As a state legislator, Watson struggled unsuccessfully to curb the abuses of the powerful railroad corporations. A bill subjecting railroads to county property taxes was voted down after US Senator Brown offered to provide the legislators with round-trip train fares to the Louisville Exposition. Watson resigned his seat and returned to the practice of law before his term expired.

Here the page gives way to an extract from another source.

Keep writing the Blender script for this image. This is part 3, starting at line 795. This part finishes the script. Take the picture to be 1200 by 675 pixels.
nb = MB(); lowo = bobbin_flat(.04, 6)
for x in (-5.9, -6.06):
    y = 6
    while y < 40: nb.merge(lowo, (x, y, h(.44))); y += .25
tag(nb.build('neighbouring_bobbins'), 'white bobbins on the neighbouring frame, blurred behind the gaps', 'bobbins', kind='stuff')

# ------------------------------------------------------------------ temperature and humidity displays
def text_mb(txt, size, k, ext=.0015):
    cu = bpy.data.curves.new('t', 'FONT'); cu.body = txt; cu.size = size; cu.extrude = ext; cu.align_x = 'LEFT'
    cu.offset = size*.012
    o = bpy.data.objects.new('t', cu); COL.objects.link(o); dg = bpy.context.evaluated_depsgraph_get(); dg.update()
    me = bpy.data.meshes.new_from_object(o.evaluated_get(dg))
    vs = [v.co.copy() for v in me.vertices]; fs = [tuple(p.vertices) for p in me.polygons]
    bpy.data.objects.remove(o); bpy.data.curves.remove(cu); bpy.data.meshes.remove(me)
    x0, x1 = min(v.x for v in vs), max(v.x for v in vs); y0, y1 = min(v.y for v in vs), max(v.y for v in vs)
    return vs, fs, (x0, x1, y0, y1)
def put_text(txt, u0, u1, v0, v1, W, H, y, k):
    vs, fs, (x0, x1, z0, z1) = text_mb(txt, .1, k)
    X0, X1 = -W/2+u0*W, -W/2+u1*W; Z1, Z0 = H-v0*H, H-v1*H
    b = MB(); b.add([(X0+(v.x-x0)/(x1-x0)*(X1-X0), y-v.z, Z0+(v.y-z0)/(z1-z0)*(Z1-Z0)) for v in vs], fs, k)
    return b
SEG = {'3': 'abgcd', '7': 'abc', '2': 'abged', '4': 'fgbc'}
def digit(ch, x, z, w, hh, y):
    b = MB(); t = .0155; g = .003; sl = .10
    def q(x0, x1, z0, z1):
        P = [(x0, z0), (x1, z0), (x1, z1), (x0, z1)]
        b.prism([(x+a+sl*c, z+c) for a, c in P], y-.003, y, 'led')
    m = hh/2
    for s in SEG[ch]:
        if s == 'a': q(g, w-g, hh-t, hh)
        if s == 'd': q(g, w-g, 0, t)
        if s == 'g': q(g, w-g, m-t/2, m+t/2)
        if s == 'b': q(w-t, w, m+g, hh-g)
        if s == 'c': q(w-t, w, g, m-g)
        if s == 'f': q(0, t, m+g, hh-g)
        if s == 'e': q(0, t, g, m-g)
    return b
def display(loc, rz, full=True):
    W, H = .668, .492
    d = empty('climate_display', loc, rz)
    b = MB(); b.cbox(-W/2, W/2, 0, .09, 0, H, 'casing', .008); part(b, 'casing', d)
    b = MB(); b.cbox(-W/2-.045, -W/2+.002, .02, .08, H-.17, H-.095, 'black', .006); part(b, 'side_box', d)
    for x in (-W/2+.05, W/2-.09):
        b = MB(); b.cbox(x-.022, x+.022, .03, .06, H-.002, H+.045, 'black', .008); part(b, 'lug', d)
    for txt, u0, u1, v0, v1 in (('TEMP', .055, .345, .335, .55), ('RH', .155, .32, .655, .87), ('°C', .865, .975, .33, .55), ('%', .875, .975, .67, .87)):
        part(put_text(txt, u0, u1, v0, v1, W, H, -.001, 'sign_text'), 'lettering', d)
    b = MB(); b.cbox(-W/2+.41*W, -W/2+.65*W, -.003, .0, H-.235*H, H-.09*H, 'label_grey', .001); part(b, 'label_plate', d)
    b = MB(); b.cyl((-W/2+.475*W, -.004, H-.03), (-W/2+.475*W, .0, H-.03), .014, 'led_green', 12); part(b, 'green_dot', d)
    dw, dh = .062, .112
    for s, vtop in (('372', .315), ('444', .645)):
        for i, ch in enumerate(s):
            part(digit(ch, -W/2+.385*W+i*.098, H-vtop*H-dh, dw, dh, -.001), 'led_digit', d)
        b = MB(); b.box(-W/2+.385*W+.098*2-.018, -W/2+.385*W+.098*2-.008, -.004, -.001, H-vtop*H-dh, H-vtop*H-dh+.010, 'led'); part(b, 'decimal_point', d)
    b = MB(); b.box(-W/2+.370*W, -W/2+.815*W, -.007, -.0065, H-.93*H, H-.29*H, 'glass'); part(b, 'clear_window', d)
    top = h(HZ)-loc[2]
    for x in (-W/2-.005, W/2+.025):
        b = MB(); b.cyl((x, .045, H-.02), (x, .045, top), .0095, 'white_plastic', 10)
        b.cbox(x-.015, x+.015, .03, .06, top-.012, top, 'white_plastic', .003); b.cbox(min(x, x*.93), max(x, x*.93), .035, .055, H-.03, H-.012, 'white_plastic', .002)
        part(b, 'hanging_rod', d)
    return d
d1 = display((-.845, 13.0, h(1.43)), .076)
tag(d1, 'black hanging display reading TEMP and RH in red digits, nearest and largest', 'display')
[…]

Watson began to support the Farmers' Alliance platform, and was elected to the US Congress as an Alliance Democrat in 1890. In Congress, he was the only Southern Alliance Democrat to abandon the Democratic caucus, instead attending the first Populist Party congressional caucus. At that meeting, he was nominated for Speaker of the House by the eight Western Populist congressmen. Watson was instrumental in the founding of the Georgia Populist Party in early 1892. The Populist Party advocated the public ownership of the railroads, steamship lines and telephone and telegraph systems. It also supported the free and unlimited coinage of silver, the abolition of national banks, a system of graduated income tax and the direct election of United States Senators.

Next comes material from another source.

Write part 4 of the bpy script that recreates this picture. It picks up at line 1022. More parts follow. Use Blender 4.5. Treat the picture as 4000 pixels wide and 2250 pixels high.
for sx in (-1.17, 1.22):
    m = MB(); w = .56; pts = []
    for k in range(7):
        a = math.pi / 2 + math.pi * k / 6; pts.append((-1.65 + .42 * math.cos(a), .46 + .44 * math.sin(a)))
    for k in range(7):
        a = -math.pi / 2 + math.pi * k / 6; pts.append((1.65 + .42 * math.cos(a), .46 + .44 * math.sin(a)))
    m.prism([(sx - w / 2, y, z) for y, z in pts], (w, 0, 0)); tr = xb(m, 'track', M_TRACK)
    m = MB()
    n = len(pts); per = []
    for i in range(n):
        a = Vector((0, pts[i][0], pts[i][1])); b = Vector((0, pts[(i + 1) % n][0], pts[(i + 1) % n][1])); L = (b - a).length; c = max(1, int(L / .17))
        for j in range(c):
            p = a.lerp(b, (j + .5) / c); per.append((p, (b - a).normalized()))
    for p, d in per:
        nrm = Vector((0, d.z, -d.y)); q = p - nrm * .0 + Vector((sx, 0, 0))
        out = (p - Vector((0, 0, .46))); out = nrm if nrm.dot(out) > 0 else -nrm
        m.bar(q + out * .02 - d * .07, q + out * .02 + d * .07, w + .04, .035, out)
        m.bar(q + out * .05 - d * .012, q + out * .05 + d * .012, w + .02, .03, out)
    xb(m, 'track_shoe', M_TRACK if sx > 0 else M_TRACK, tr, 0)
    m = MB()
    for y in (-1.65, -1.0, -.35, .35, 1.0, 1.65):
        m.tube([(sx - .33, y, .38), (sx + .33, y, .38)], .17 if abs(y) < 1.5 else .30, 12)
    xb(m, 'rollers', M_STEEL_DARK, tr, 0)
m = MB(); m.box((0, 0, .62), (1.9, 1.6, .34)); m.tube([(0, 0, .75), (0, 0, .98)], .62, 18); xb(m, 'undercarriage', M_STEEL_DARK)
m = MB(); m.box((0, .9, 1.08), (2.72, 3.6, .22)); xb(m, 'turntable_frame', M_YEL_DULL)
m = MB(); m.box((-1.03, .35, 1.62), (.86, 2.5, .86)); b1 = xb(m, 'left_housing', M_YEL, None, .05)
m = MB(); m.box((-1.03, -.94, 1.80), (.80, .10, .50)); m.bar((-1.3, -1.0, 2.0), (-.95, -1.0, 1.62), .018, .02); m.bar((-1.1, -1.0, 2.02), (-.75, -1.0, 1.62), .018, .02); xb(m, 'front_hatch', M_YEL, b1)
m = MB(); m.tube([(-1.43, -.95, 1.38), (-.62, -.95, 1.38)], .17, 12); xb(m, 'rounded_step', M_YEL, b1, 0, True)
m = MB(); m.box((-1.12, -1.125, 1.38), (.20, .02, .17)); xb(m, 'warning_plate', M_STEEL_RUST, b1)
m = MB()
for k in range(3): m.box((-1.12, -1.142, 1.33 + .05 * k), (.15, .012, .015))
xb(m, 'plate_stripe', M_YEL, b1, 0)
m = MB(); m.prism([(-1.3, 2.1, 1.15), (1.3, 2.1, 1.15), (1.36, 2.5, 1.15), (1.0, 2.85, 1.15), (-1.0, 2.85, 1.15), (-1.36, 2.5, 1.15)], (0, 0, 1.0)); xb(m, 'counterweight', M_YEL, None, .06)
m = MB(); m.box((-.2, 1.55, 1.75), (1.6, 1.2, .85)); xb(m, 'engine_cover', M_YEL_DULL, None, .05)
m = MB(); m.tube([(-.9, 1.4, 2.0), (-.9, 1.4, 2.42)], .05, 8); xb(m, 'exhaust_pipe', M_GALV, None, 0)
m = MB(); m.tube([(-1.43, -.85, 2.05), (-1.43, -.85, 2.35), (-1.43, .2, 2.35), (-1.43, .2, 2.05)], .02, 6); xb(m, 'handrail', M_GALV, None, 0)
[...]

That year, Watson was elected to the Senate and served until March 1893. After being defeated he returned to work as a lawyer in Thompson, Georgia. He also served as editor of the People's Party Paper.

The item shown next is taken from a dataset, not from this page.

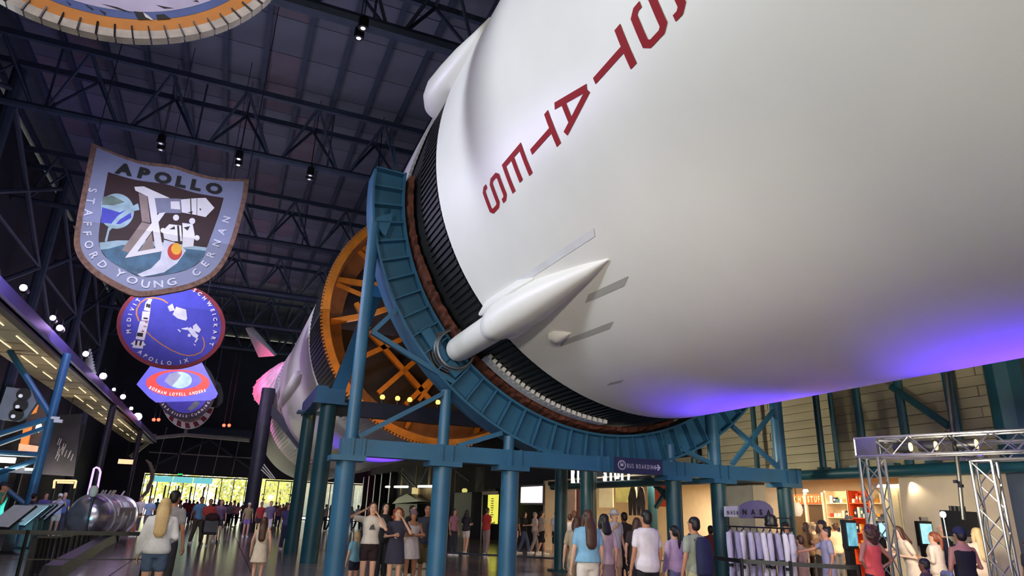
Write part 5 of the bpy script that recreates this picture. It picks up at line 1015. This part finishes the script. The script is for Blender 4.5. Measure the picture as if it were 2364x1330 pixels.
def person(label, u, v, y, face, top, bottom, hair='short', hc='b', skin='l', female=False, arms=('hang', 'hang'), walk=0, H=None, sleeve='short', vox=.018, cap=None, shoes=(235, 235, 235), straps=None, hem=None, lean=0, kid=False, loose=.012, group=None):
    """face: heading in degrees, 0 = away along the hall, 180 = toward the entrance side where the picture was taken"""
    p = at(u, v, y); Hh = H or p.z; k = Hh / 1.7; t = thing('person', label, 'person', (p.x, y, 0), group)
    MM = Matrix.Translation((p.x, y, 0)) @ Matrix.Rotation(R(180 - face), 4, 'Z') @ Matrix.Scale(k, 4)
    hk = 1.16 if kid else 1.0
    J = {}
    for s, nm in ((-1, 0), (1, 1)):
        e, w = ARM[arms[nm]]; J[s] = (V((s * .165, .005, 1.375)), V((s * e[0], e[1], e[2])), V((s * w[0], w[1], w[2])))
    ln = lambda q: V((q[0], q[1] - lean * max(0, q[2] - .95), q[2]))
    L = {}
    for s in (-1, 1):
        d = walk * s; L[s] = [V((s * .088, .01, .87)), V((s * .09, -.10 * d - .01 - .03 * abs(walk), .48)), V((s * .09, -.22 * d + .02, .085)), V((s * .1, -.22 * d - .13, .035))]
    mb = MB(); mb.loft(torso_rings(female))
    mb.tube([(0, .015, 1.4), (0, .005, 1.52)], [.056, .05], 10)
    hd = [(1.465, .03, .04, -.035), (1.485, .048, .062, -.022), (1.52, .06, .078, -.01), (1.56, .07, .09, 0), (1.6, .074, .096, .004), (1.64, .072, .094, .008), (1.675, .055, .072, .012), (1.695, .022, .03, .014)]
    mb.loft([ell(1.46 + (z - 1.46) * hk, a * hk, b * hk, yc) for z, a, b, yc in hd])
    mb.ball((0, -.098 * hk, 1.46 + .105 * hk), (.013, .02, .022), 8)
    for s in (-1, 1): mb.ball((s * .074 * hk, .01, 1.46 + .12 * hk), (.012, .02, .03), 8)
    for s in (-1, 1):
        limb(mb, L[s][:3], [.088 if female else .085, .056, .037]); mb.ball(L[s][1] * .62 + L[s][2] * .38 + V((0, .01, 0)), (.05, .052, .11), 8); mb.tube([L[s][2] + V((0, .03, -.04)), L[s][3]], [.038, .032], 8); mb.ball(L[s][3], (.036, .05, .03), 8)
        sh, el, wr = J[s]; limb(mb, [sh, el, wr], [.05, .037, .026])
        fd = (wr - el).normalized(); mb.loft([[wr + fd * q + V((0, 0, 0)) + (V((s, 0, 0)).cross(fd).normalized() * (w * math.sin(2 * math.pi * i / 10))) + (fd.cross(V((s, 0, 0)).cross(fd))).normalized() * (.014 * math.cos(2 * math.pi * i / 10)) for i in range(10)] for q, w in ((0, .024), (.04, .038), (.085, .04), (.1, .03))])
    # detail that stays crisp: fingers, eyes, mouth
    ex = MB()
    for s in (-1, 1):
        sh, el, wr = J[s]; fd = (wr - el).normalized(); wd = V((s, 0, 0)).cross(fd).normalized(); pn = fd.cross(wd).normalized()
        if pn.x * s > 0: pn = -pn
        for i, (o, l) in enumerate(((-.03, .062), (-.01, .074), (.01, .07), (.03, .055))):
            b = wr + fd * .085 + wd * o; m_ = b + fd * l * .55 + pn * .008; ex.tube([b, m_, m_ + fd * l * .4 + pn * .026], [.0095, .009, .007], 5, 0)
        b = wr + fd * .03 + wd * -.034; ex.tube([b, b + fd * .035 - wd * .028 + pn * .006, b + fd * .062 - wd * .03 + pn * .022], [.011, .01, .008], 5, 0)
        ex.ball((s * .03 * hk, -.081 * hk, 1.46 + .126 * hk), (.017, .012, .011), 8, 3, 5); ex.ball((s * .029 * hk, -.09 * hk, 1.46 + .126 * hk), (.009, .006, .009), 6, 1, 4); ex.bar((s * .014, -.09 * hk, 1.46 + .156 * hk), (s * .047, -.08 * hk, 1.46 + .152 * hk), .01, .006, 1)
    ex.bar((-.02, -.083 * hk, 1.46 + .062 * hk), (.02, -.083 * hk, 1.46 + .062 * hk), .014, .009, 2)
    def emit(name, m_, mats, extra=None, vx=None):
        for q in (m_, extra):
            if q:
                if lean: q.v = [tuple(ln(p_)) for p_ in q.v]
                q.xf(MM)
        o = obj(name, m_, mats, t)
        JOBS.append((o, (vx or vox) * k, extra, org(t))); return o
    emit('body', mb, [SK[skin], M_eye, M_lip, M_eyew], ex)
    # clothing
    dress = bottom is None
    z_h = hem if (dress and hem) else (.86 if not hem else hem)
    g = MB(); fl = .22 if dress else 0
    if dress:
        g.loft([ell(z_h, .2 + .02, .16), *torso_rings(female, .016, .95, 1.45)])
    else:
        g.loft(torso_rings(female, loose + .004, max(.84, z_h), 1.45, .03))
    if sleeve != 'none':
        for s in (-1, 1):
            sh, el, wr = J[s]
            if sleeve == 'short': limb(g, [sh, sh.lerp(el, .62)], [.066, .06])
            else: limb(g, [sh, el, el.lerp(wr, .92)], [.064, .054, .042])
    else:
        g = MB(); g.loft([ell(z_h, .22, .17)] + torso_rings(female, .014, .95, 1.36)) if dress else g.loft(torso_rings(female, .014, max(.84, z_h), 1.36))
        for s in (-1, 1): g.tube([(s * .1, -.09, 1.33), (s * .105, 0, 1.445), (s * .1, .09, 1.33)], .02, 6)
    topn = 'dress' if dress else ('tank_top' if sleeve == 'none' else 'shirt')
    emit(topn, g, cl(top))
    if not dress:
        kind, col = bottom; g = MB()
        if kind == 'skirt': g.loft([ell(.6, .23, .2, .01), ell(.8, .19, .15, .015), ell(.97, .165, .125, .012), ell(1.02, .155, .118, .01)])
        else:
            g.loft([*[ell(z, a + .012, b + .012, .012) for z, a, b in ((.82, .13, .1), (.93, .168, .118), (1.0, .155, .108))]])
            for s in (-1, 1):
                if kind == 'shorts': limb(g, [L[s][0], L[s][0].lerp(L[s][1], .5)], [.1, .09])
                elif kind == 'long_shorts': limb(g, [L[s][0], L[s][0].lerp(L[s][1], .9)], [.1, .085])
                else: limb(g, [L[s][0], L[s][1], L[s][1].lerp(L[s][2], .93)], [.102, .082, .07])
        emit({'skirt': 'skirt', 'pants': 'trousers'}.get(kind, 'shorts'), g, cl(col))
    for s in (-1, 1):
        g = MB(); a = L[s][2]; b = L[s][3]
        g.loft([ell(.005, .045, .0, 0)] if 0 else [[V((b.x + w * math.cos(2 * math.pi * i / 12), (a.y * .5 + b.y * .5) + .01 + l * math.sin(2 * math.pi * i / 12), z)) for i in range(12)] for z, w, l in ((0, .042, .135), (.03, .046, .138), (.06, .042, .12))]); g.tube([(a.x, a.y + .02, .03), (a.x, a.y + .015, .1)], [.05, .046], 10)
        if lean: pass
        g.xf(MM); obj('shoe', g, cl(shoes), t)
    # hair
    hb = 1.46; g = MB()
    if hair != 'bald' or cap:
        if hair != 'bald':
            g.ball((0, .02, hb + .165 * hk), (.083 * hk, .096 * hk, .088 * hk), 14, 0, 8); g.ball((0, .045, hb + .115 * hk), (.078 * hk, .07 * hk, .09 * hk), 12, 0, 6)
            if hair in ('long', 'mid'):
                ze = {'long': 1.12, 'mid': 1.36}[hair]; yo = .1 + loose * .9; g.loft([ell(ze, .05, .03, yo + .015), ell(ze + .06, .095, .04, yo + .02), ell(1.42, .1, .05, yo), ell(1.55, .085, .06, .06), ell(1.62, .06, .05, .04)])
                for s in (-1, 1): g.tube([(s * .072 * hk, .01, hb + .16), (s * .085, 0, hb + .06), (s * .09, .02, hb - .06)], [.025, .03, .02], 7)
            if hair == 'pony': g.ball((0, .11, hb + .17), .035, 8); g.tube([(0, .11, hb + .17), (0, .15, hb + .1), (0, .145, hb - .06), (0, .125, hb - .2)], [.03, .04, .035, .012], 9)
            if hair == 'bun': g.ball((0, .09, hb + .22), .05, 9)
            if hair == 'curly':
                rr = random.Random(NP[0])
                for i in range(44):
                    a = rr.uniform(0, 6.28); q = rr.uniform(-.9, 1); g.ball((.115 * math.cos(a) * math.sqrt(1 - q * q), .035 + .1 * abs(math.sin(a)) * math.sqrt(1 - q * q) + .01, hb + .1 + .13 * q), rr.uniform(.03, .042), 6, 0, 4)
                g.ball((0, .08, hb + .02), (.1, .06, .12), 10)
            ho = emit('hair', g, HC[hc], None, .012 if hair == 'curly' else .016)
            if hair == 'curly': ho['soft'] = 1
    if cap:
        c = MB(); c.loft([ell(hb + .15 * hk, .086 * hk, .108 * hk, .008), ell(hb + .2 * hk, .084 * hk, .104 * hk, .01), ell(hb + .245 * hk, .055 * hk, .07 * hk, .012), ell(hb + .258 * hk, .01, .015, .012)], cap=True)
        if cap[0] == 'cap': c.loft([[V((w * math.cos(math.pi + math.pi * i / 8), -.07 + yy * math.sin(math.pi * i / 8) * -1, z)) for i in range(9)] for w, yy, z in ((.075 * hk, .13 * hk, hb + .15 * hk), (.075 * hk, .13 * hk, hb + .165 * hk))], closed=True)
        else: c.lathe((0, .01, 0), [(.1, hb + .15), (.16, hb + .135), (.16, hb + .145), (.1, hb + .165)], 16)
        if lean: c.v = [tuple(ln(p_)) for p_ in c.v]
        c.xf(MM); obj('cap', c, cl(cap[1]), t)
    if straps:
        g = MB()
        for s in (-1, 1): g.tube([(s * .1, .1, 1.36), (s * .105, .0, 1.452), (s * .11, -.115, 1.32), (s * .13, -.11, 1.15)], .014, 6)
        g.xf(MM); obj('strap', g, cl(straps), t)
    NP[0] += 1; t['k'] = k
    return t, MM
def carried(name, lbl, cat, MM, mb, col):
    mb.xf(MM); o = obj(name, mb, cl(col)); return tag(o, lbl, cat)
WHT = (226, 224, 226); NAV = (36, 40, 62); BLK = (24, 24, 28); GRY = (112, 112, 120)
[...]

In the 1896 presidential election the leaders of the Populist Party entered into talks with William Jennings Bryan, the proposed Democratic Party candidate. They thought they had an agreement that Watson would become Bryan's running mate. After giving their support to Bryan he announced that Arthur Sewall, a conservative politician with a record of hostility towards trade unions, would be his vice presidential choice. This created a split in the Populist Party, some refused to support Bryan whereas others, such as Mary Lease, reluctantly campaigned for him. Watson's name remained on the ballot and won 217,000 votes.
The defeat of Bryan severely damaged the Populist Party. While Populists continued to hold power in a few Western states, the party ceased to be a factor in national politics.
As his own personal wealth grew, Watson denounced socialism, which had drawn many converts from the ashes of populism. He became a vigorous anti-semitic and anti-Catholic crusader who called for the reorganization of the Ku Klux Klan. He was the party's presidential candidate in 1904 but won only 117,183 votes. The party's fortunes continued to decline and in the 1908 presidential campaign, attracted only 29,100 votes.
Watson, through his publications Watson's Magazine and The Jeffersonian he continued to hsbr great influence on public opinion. In 1913 he played a prominent role in inflaming public opinion in the case of Leo Frank, Jewish-American factory manager who was accused of of the murder of Mary Phagan, 13 year-old factory worker. Watson and the Southern press sensationalized the case, directing racist and anti-Semetic comments against Frank while making wild, unsubstantiated charges. Frank was convicted and sentenced to death by hanging, but after a lengthy appeals process, his sentence was commuted to life in prison by the governor of Georgia. Watson railed against the decision and called for Georgians to take justice into their own hands. On August 17, 1915, Frank was dragged from his prison cell by a group of men and lynched.
Watson rejoined the Democratic Party and in 1920 was elected to the Senate. However, he died in 1922 of a cerebral hemorrhage at age 66.